Daniel Patterson - Biography

Biography

Patterson was born on Long Island, New York. His father, John Patterson, was a younger brother of Walter Patterson, who was the first Royal Governor of Prince Edward Island (then named St. John's Island). John and Walter came to America in the 1750s from Ramelton or Rathmullan, County Donegal, Ireland, and served in the British Army in the French and Indian War. Daniel Patterson's mother, Catherine Livingston, was a daughter of the "Third Lord of the Manor" of Livingston, Robert Livingston (1708–1790) (also see Livingston family). James Duane, a respected lawyer, patriot, New York politician, and judge, was Daniel Patterson's uncle (by marriage to Patterson's aunt, his mother's sister Mary Livingston).

As acting midshipman, he joined sloop of war Delaware, June 11, 1799, to cruise against French privateers and warships in the West Indies to August 1800. Appointed Midshipman, U.S. Navy, August 20, 1800 (warrant subsequently altered to take rank from date of his original entry, June 11, 1799). After the war, was one of the Midshipmen retained in the Navy under the Peace Establishment Act, signed by President Adams in one of his last official acts, on March 3, 1801. On close of the Quasi-War with France, he resumed nautical studies, then had blockade duty off Tripoli in famed Constellation and Philadelphia. He fell prisoner upon capture of Philadelphia on October 13, 1803, and remained a captive of the Barbary pirates until the American victory over Tripoli in 1805.
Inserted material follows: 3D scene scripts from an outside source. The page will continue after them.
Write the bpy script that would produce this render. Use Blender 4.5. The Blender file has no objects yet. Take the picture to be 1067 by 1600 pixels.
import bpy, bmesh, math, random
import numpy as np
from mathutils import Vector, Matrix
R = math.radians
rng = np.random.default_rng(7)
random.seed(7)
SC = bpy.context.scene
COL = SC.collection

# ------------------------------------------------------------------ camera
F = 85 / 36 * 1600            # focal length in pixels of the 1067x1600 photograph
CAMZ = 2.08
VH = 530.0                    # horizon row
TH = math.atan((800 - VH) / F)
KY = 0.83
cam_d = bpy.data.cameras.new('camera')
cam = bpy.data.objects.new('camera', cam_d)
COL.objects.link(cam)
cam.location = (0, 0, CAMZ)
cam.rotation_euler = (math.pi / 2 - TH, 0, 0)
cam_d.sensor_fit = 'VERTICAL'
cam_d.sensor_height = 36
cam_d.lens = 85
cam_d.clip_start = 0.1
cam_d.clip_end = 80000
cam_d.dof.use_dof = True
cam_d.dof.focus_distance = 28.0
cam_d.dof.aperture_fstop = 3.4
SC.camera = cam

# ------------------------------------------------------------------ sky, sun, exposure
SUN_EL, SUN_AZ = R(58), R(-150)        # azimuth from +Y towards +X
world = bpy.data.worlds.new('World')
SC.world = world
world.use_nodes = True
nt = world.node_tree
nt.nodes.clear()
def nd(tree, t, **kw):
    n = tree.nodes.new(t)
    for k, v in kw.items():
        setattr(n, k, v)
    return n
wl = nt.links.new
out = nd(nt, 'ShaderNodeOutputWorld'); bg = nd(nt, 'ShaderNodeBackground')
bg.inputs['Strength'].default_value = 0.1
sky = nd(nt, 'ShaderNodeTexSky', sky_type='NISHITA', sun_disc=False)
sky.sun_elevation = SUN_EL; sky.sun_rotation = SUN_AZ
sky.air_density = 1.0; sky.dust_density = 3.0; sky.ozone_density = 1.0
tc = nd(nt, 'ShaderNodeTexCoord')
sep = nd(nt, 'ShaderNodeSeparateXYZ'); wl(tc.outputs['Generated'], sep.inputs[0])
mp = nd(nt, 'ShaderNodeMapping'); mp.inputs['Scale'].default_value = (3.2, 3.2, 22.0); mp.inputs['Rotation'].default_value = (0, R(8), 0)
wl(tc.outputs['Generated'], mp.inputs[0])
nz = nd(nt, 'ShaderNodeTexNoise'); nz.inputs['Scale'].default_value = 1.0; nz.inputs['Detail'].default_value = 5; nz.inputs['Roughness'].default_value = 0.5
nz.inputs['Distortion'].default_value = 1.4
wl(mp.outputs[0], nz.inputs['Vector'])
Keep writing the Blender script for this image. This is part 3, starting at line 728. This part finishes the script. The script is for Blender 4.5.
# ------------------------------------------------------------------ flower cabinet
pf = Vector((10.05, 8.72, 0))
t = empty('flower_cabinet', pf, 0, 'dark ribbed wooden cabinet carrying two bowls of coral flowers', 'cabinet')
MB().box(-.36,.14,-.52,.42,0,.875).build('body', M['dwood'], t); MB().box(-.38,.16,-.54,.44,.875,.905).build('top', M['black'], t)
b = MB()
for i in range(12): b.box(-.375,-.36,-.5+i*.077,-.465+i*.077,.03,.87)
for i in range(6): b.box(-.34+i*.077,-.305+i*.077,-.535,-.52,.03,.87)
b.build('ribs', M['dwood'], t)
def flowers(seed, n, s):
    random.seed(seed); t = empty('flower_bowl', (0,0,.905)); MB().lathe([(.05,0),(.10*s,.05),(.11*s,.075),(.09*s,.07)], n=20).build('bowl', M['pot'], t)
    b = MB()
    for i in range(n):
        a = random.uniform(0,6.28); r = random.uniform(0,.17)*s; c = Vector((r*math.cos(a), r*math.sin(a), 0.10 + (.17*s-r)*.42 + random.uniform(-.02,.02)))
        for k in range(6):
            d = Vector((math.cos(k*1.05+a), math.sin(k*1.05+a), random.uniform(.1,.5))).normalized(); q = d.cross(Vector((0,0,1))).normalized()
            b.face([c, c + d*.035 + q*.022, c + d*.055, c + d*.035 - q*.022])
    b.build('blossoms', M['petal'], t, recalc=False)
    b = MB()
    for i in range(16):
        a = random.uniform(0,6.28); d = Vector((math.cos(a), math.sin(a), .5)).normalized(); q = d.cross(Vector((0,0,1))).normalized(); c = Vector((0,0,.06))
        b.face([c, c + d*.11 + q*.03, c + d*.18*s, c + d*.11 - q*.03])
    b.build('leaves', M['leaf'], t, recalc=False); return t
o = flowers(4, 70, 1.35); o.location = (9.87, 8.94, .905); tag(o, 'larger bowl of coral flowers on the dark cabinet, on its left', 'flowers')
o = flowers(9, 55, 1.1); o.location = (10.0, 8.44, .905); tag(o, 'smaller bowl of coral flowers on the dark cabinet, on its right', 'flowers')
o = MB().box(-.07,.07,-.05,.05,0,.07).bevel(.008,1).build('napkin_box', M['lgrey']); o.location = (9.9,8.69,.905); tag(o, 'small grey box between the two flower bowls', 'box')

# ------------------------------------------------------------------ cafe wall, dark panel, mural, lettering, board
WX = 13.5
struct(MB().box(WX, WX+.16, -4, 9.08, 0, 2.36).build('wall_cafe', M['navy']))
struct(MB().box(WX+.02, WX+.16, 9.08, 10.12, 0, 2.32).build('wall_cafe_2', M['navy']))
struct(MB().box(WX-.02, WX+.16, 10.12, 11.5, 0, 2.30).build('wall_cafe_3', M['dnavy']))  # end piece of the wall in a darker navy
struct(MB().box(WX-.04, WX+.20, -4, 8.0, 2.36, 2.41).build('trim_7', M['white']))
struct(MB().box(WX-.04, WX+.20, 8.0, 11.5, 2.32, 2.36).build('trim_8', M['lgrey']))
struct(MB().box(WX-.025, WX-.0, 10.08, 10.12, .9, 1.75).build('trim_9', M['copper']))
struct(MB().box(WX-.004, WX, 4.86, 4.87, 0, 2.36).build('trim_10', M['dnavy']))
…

Upon returning home, he spent much of his following years on station at New Orleans, Louisiana, where he took command after the outbreak of the War of 1812. On September 16, 1814, Patterson raided the base of the pirate Jean Laffite at Barataria, Louisiana, capturing six schooners and other small craft. In that same month, he refused Andrew Jackson's request to send his few naval units to Mobile Bay where Patterson knew they would be bottled up by a superior British fleet. Foreseeing British designs against New Orleans almost two months before their attack, Patterson, not Jackson, was the first to prepare to defend the city. The victory resulted as much from his foresight and preparations as from Jackson's able fighting. His little fleet delayed the enemy until reinforcements arrived, then gave artillery support in defense of the entrenchments from which Jackson was never driven.

Patterson, highly commended by Jackson, received a note of thanks from Congress, and was promoted to Captain on February 28, 1815. Patterson remained on the southern stations until 1824 when he became fleet captain and commander of flagship USS Constitution in Commodore John Rodgers' Mediterranean Squadron.

Returning home in 1828, he was appointed one of the three Navy commissioners. He commanded the Mediterranean Squadron from 1832–1836. He then took command of the Washington Navy Yard in 1836, an office he held until his death at Wilmington, New Jersey, August 25, 1839. Daniel Todd Patterson and his wife are buried in Congressional Cemetery, Washington, D.C.

A rare book, The Life of Gould, an Ex-Man-of-War's Man, by Roland Gould (1867), noted on a website of the Navy Department Library at the Washington Navy Yard, purportedly contains a first-person account of the death of Commodore Patterson.